Storie d’amore e di odio

Un arco di trent’anni per raccontare tre storie. Storie d’amore e di odio nella martoriata ex-Jugoslavia.

1991: lei serba, lui croato sfidano le rispettive famiglie e le nascenti fazioni.
2001: lei, serba, torna con la madre nella casa distrutta dalla guerra. Lui, croato, le aiuta a riparare i danni.
2011: lui, croato, dopo anni, va a trovare lei, serba, la donna che aveva amato a dispetto dei suoi genitori.

Con una regia schietta e priva di retorica, il regista croato Dalibor Matanic descrive il conflitto e la guerra civile che hanno insanguinato la sua terra dal ’91 al ’95. Di come, in poco tempo, l’odio etnico abbia pervaso comunità in pace tra loro. Contaminando tutti, militari e civili, religiosi e non. Covando nei rapporti di vicinanza e in quelli d’amicizia, all’interno delle stesse famiglie.
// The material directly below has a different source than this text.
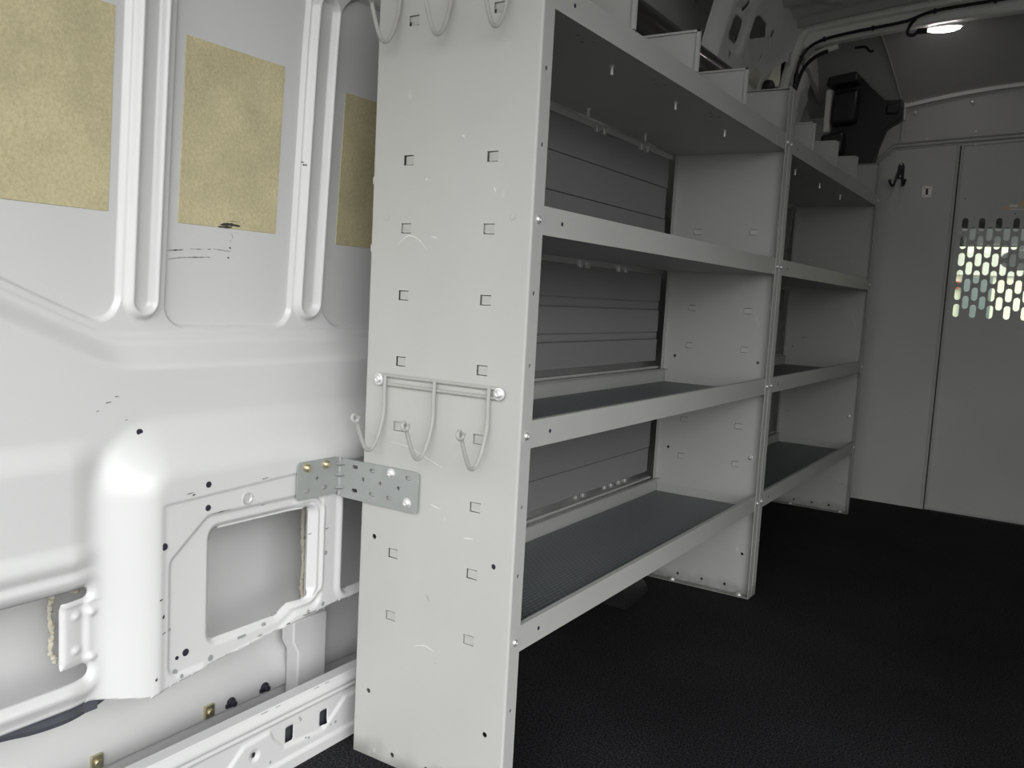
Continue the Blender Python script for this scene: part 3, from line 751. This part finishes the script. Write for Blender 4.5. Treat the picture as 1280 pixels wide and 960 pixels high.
def unit(y, label, fins, clips):
    root = thing('shelving_unit', label, 'shelving unit', (0, y, 0), 'grey steel shelving units bolted side by side')
    pa = end_panel(root, 0, 1); pb = end_panel(root, U, -1)
    for i, z in enumerate(ZT):
        sh = shelf(root, z, .003, U - .003, i > 1)
        for yy in (.0165, U - .0165): screw(root, (D, yy, z - .0205), (1, 0, 0))
        if i == 0:
            for f in fins:
                b = MB(); zb = z - LH + .0016
                b.plate([(.012, zb), (D - .0120, zb), (D - .012, 1.204), (D - .0036, 1.204), (D - .0036, 1.283), (.012, 1.283)], [], .0014, lambda u, v, w: (u, f + w, v))
                b.box(.014, D - .004, f - .0045, f, 1.279, 1.283); b.box(D - .0105, D - .004, f - .0045, f, 1.205, 1.283)
                dv = b.build('divider', M['powder'], sh, smooth=30)
                for xx in (.042, .236):
                    b = MB(); q = (xx, f + .030, z - LH)
                    b.lathe([(.0042, 0), (.0048, .004), (.0030, .0042), (.0030, .016), (.001, .017)], q, (0, 0, -1), 10); b.build('bolt_stud', M['zinc'], sh)
                for (dx, dy) in ((.0, .02), (.03, .05), (-.02, .06)):
                    MB().lathe([(.0035, 0), (.003, .0006), (.0003, .0006)], (.262 - dx * .3, f + dy - .16, z - LH), (0, 0, -1), 10).build('hole_disc', M['liner'], sh)
    # slatted back panels
    bays = [(1.146, .905, [1.069, .988]), (.840, .606, [.766, .745, .684, .666]), (.534, .297, [.365])]
    for (z1, z0, gr) in bays:
        sec = [(-.012, z1)]; lev = -.012
        for k, g in enumerate(gr):
            lo = lev - .0022 if k % 2 == 0 else -.012
            sec += [(lev, g + .0016), (lev - .005, g + .0010), (lev - .005, g - .0010), (lo, g - .0016)]; lev = lo
        sec += [(lev, z0)]
        sec += [(-.0200, z0), (-.0200, z1)]
        b = MB(); k = len(sec); ya, yb_ = .026, U - .034
        vs = [(x, yy, z) for yy in (ya, yb_) for x, z in sec]
        b.add(vs, [(j, (j + 1) % k, k + (j + 1) % k, k + j) for j in range(k)])
        tri = tessellate_polygon([[Vector((p[0], p[1], 0)) for p in sec]])
        b.add(vs, [tuple(q) for q in tri] + [tuple(i + k for i in reversed(q)) for q in tri])
        bp = b.build('back_panel', M['liner'], root, smooth=0)
        if clips:
            for yy in ((.74, .98) if z1 > 1 else (.70, .90) if z1 > .7 else (.75, .90, .98)):
                zz = z1 - .004 if z1 > .6 else z0 - .004
                for dy in (0, .035):
                    b = MB(); b.box(-.012, -.003, yy + dy, yy + dy + .014, zz - .002, zz + (.013 if z1 > .6 else .008)); b.build('clip', M['zinc'], bp, bevel=.001)
    # rail under the back panels and the upright strip beside the far panel
    for z in ZT[1:]:
        MB().box(-.016, -.004, .03, U - .03, z + .0012, z + .0062).build('rear_rail', M['powder'], root, smooth=0)
    MB().box(-.012, -.004, .03, U - .03, 1.145, 1.1575).build('rear_rail', M['powder'], root, smooth=0)
    # floor bolts on the feet
    for s, yp in ((1, 0.014), (-1, U - .014)):
        for xx in (.076, .264):
            b = MB(); b.lathe([(.009, 0), (.009, .0015), (.006, .0018), (.006, .006), (.002, .0065)], (xx, yp, .0015), (0, 0, 1), 6); b.build('floor_bolt', M['zinc'], root)
    for xx, z in ((.031, .873), (.261, .873)):
        screw(root, (xx, -.0002, z), (0, -1, 0), .004, .001, 'powder', 'dimple')
    for xx, z in ((.262, .372),):
        screw(root, (xx, U - .0022, z), (0, -1, 0), .005, .005, 'zinc')
    return root
unit1 = unit(0, 'grey steel shelving unit nearest the camera, end panel facing it', (.295, .580, .872), True)
unit2 = unit(U + .0015, 'grey steel shelving unit standing against the partition, beyond the nearer one', (.255, .542, .830), False)
# small tags hanging on the rear edge of the first panel
for z in (.93, .826):
    MB().box(-.004, .002, .004, .012, z - .006, z + .006).build('clip', M['zinc'], unit1, bevel=.001)
# pale rubs and hairline scratches on the near panel
def rub(P, w, mtl, y=-.0006):
    Q = spline([(p[0], y, p[1]) for p in P], 6); vs = []
    for i, q in enumerate(Q):
        a = Q[min(i + 1, len(Q) - 1)] - Q[max(i - 1, 0)]; n_ = Vector((-a.z, 0, a.x)).normalized()
        ww = w * random.uniform(.4, 1) * (.25 + .75 * math.sin(PI * (i + .5) / len(Q))) / 2
        vs += [q + n_ * ww, q - n_ * ww]
    fs = [(2 * k, 2 * k + 1, 2 * k + 3, 2 * k + 2) for k in range(len(Q) - 1)]
    b = MB(); b.add(vs, fs); b.add([v + Vector((0, .0004, 0)) for v in vs], [tuple(reversed(f)) for f in fs])
    b.build('rub_mark', mtl, unit1, recalc=False)
for P, w in (([(.055, .832), (.075, .845), (.095, .840), (.112, .825)], .0022), ([(.118, .845), (.132, .842)], .002), ([(.228, .915), (.231, .908)], .004), ([(.105, .93), (.107, .927)], .004),
             ([(.168, .99), (.172, .988)], .003), ([(.055, .526), (.095, .522), (.130, .510), (.160, .500)], .0016), ([(.205, .40), (.222, .402)], .002), ([(.14, .44), (.16, .436)], .002), ([(.12, .21), (.14, .216), (.16, .212)], .002)):
    rub(P, w, M['scuffw'])
rub([(.140, .298), (.146, .288)], .0014, M['steel']); rub([(.16, .195), (.166, .194)], .002, M['steel'])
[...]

Depositando scorie e veleni difficili da eliminare nel tempo.
Splendida la fotografia che si sofferma sui ruderi, sulle case sventrate dalle bombe e al tempo stesso inquadra i paesaggi mansueti dei campi, delle colline in lontananza, del lago con i suoi argini ospitali. In cui si bagnano, di dieci anni in dieci anni, i due protagonisti.
Che sono sempre gli stessi giovani e straordinari attori. Lei serba e lui croato, ma con nomi diversi, e storie personali diverse ambientate in epoche diverse. Personaggi diversi, uniti e riconoscibili solo per la difficoltà con cui cercano di portare avanti il loro rapporto. Vicende legate da un fil rouge di amore e disperazione ma, è questa la scommessa di Matanic, anche di speranza per il futuro.
Tihana Lazovic è la lei, che nei tre diversi ruoli appare come la più determinata. Goran Markovic è il lui dagli occhi miti.
Sole alto” (Croazia, Serbia, Slovenia 2015), premio della giuria Un certain regard al Festival di Cannes.